The Griffins would eventually move to Australia as the designers of the urban plan for Canberra, the country’s new capital. Though Marion and Walter were equals, her husband received most of the credit. But Marion’s colleague Barry Byrne described her as “the most talented member of Frank Lloyd Wright’s staff,” adding that “[he doubted] that the studio, then or later, produced anyone superior.” She outlived her husband by 24 years, passing away in 1961.

Credit: Courtesy of The Frank Lloyd Wright Foundation Archives (The Museum of Modern Art | Avery Architectural & Fine Arts Library, Columbia University, New York). All rights reserved.
Lois Davidson Gottlieb on a loom at Taliesin West in Arizona

Lois Gottlieb

When she was a senior at Stanford University in 1947, Lois Gottlieb discovered Frank Lloyd Wright through a visit to his Hanna-Honeycomb House on the school’s campus. Her experience was transcendental; Gottlieb immediately applied for Wright’s Taliesin Fellowship, to which she was accepted in 1948. After two years studying under the master, she continued her education at Harvard’s Graduate School of Design.

In 1951, Gottlieb partnered with her Taliesin classmate Jane Duncombe to found the firm Duncombe-Davidson (using Gottlieb’s maiden name) in Sausalito, California. The two split a few years later to pursue independent careers — unlike many of Wright’s fellows who were women, Gottlieb was able to make a name for herself as an independent architect.

Lois Davidson Gottlieb's condo in San Francisco

She designed her magnum opus, The Gottlieb House in Fairfax Station, Virginia, for her son in the mid-1990s, in the twilight of her career. The structure is riddled with Wrightian principles and details, from its panoramic windows that open to nature to geometric wood light fixtures. Gottlieb incorporated similar details into her condo in San Francisco, too, despite its distance from the outdoors. After a storied career, Gottlieb died in 2018 at the age of 94.

Credit: Eleanore Pettersen Architectural Collection, Ms2003-018, Special Collections and University Archives, Virginia Tech, Blacksburg, Va. |
The Alford-Richard Nixon House in New Jersey, designed by Eleanore Pettersen

Eleanore Pettersen

At first, Eleanore Pettersen didn’t choose architecture as her career path. When she enrolled at New York’s prestigious Cooper Union for Advancement of Science and Art in 1937, she intended to study painting.

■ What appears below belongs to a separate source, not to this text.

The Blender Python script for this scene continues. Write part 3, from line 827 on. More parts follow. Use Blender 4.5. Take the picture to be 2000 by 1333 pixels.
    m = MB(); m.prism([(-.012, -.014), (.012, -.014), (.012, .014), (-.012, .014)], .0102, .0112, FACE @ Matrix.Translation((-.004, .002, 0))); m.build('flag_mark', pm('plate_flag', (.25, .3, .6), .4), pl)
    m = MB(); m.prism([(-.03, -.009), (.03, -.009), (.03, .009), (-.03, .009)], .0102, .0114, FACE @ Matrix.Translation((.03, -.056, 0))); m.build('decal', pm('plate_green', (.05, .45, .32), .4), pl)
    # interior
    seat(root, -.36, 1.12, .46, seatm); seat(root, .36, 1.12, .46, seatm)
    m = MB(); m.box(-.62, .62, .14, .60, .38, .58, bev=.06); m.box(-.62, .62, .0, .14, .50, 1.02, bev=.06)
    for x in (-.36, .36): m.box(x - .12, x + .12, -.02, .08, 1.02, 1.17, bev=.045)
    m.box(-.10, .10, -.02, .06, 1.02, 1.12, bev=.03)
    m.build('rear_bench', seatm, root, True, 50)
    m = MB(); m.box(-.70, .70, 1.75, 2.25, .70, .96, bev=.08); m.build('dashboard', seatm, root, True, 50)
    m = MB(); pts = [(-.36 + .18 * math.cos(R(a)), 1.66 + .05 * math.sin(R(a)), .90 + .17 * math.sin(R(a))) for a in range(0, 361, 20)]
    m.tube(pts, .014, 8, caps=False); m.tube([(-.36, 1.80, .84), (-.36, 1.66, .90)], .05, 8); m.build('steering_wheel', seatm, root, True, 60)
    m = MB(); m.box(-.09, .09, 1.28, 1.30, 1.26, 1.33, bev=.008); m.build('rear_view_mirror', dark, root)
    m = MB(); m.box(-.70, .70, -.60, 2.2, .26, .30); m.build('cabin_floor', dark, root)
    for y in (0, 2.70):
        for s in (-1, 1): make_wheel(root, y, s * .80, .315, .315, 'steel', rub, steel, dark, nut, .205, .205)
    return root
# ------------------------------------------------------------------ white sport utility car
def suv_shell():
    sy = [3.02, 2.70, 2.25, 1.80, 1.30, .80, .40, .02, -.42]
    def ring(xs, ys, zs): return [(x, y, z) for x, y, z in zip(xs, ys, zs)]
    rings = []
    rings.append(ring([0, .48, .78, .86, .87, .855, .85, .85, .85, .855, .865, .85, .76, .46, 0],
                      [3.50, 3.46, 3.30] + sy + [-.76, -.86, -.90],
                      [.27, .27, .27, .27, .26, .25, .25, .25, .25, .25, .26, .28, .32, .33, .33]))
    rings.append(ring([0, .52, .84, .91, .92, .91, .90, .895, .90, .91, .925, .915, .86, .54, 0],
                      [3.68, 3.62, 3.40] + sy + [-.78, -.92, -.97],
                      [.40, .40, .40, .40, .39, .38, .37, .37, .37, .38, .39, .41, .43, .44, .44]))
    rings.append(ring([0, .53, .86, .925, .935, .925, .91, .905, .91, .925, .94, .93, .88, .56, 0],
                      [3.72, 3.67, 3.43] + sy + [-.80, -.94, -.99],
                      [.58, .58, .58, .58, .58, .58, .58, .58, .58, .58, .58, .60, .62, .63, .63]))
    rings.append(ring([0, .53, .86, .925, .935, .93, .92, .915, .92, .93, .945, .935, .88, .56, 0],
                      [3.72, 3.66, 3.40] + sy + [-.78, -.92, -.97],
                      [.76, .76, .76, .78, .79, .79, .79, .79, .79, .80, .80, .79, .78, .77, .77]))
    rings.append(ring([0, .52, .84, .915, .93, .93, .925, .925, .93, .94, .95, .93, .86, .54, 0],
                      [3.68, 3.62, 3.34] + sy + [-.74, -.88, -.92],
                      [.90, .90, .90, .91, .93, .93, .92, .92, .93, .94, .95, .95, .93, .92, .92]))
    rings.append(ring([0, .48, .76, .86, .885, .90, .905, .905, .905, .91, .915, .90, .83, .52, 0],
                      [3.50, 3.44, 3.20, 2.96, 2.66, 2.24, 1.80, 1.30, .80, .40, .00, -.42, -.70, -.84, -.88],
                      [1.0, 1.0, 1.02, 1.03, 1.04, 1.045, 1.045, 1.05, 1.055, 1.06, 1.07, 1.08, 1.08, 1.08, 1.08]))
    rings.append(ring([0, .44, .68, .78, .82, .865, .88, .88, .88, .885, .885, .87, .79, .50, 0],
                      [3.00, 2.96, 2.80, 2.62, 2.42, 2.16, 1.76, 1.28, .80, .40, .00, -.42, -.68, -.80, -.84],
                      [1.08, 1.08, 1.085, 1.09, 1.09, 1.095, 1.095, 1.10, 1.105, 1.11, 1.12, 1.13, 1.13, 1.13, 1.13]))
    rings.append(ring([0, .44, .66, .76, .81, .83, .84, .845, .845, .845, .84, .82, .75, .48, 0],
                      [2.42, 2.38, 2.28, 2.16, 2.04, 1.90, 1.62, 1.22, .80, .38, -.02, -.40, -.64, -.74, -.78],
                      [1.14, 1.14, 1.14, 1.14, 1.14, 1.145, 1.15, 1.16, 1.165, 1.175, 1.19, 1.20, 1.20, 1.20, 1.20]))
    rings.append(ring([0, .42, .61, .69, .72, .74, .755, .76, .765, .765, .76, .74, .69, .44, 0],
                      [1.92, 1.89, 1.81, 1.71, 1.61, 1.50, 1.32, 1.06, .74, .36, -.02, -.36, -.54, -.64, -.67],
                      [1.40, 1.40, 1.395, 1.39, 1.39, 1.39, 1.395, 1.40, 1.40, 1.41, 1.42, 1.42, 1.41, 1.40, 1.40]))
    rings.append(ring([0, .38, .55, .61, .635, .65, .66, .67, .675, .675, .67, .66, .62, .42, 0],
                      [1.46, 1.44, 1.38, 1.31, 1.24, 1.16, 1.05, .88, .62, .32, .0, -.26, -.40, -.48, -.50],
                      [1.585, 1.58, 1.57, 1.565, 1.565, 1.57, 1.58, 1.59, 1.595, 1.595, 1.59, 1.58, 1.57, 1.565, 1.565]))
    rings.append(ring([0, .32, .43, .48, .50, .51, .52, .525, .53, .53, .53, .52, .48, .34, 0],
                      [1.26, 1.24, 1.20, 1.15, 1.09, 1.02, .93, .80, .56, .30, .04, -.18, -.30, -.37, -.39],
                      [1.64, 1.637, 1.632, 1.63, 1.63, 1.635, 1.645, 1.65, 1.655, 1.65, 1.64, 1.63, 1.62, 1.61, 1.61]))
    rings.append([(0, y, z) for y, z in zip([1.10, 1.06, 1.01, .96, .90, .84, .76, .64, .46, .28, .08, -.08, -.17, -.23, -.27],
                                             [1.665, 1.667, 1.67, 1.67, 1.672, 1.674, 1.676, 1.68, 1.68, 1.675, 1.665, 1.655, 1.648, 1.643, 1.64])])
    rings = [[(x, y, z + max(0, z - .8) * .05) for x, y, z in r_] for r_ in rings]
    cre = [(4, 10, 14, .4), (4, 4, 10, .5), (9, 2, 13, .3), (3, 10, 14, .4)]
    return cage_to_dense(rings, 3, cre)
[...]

But after taking a drafting class, she changed course. 

The decision would prove to be a wise one. Pettersen graduated from Cooper Union with an Architecture certificate in 1941, then immediately began her Taliesin fellowship. After two years, she struck out on her own, first in Tennessee, then in her native New Jersey. There, Pettersen was the first woman to become a licensed architect and the first woman to open her own studio in the state. (She eventually became licensed in a total of seven states.) Her most famous commission was the Alford-Nixon House in Saddle River, New Jersey, originally designed for businessman John Alford, but then purchased by former president Richard Nixon after his departure from office.

“I think if I hadn’t gone to Wright’s, I wouldn’t be sitting here. There’s no question about it,” said Pettersen in a filmed interview featured in a short documentary about Wright’s distinguished women colleagues. (It was produced by the Beverly Willis Architecture Foundation, an invaluable organization dedicated to promoting the legacy of female architects.)

Pettersen’s legacy as a pioneering female architect continued throughout her career. She eventually became the first woman president of the New Jersey Board of Architects, the first woman president of the New Jersey chapter of the American Institute of Architects (AIA), and the first woman president of the New Jersey Society of Architects, among other accolades. Pettersen passed away in 2003 at her home in New Jersey.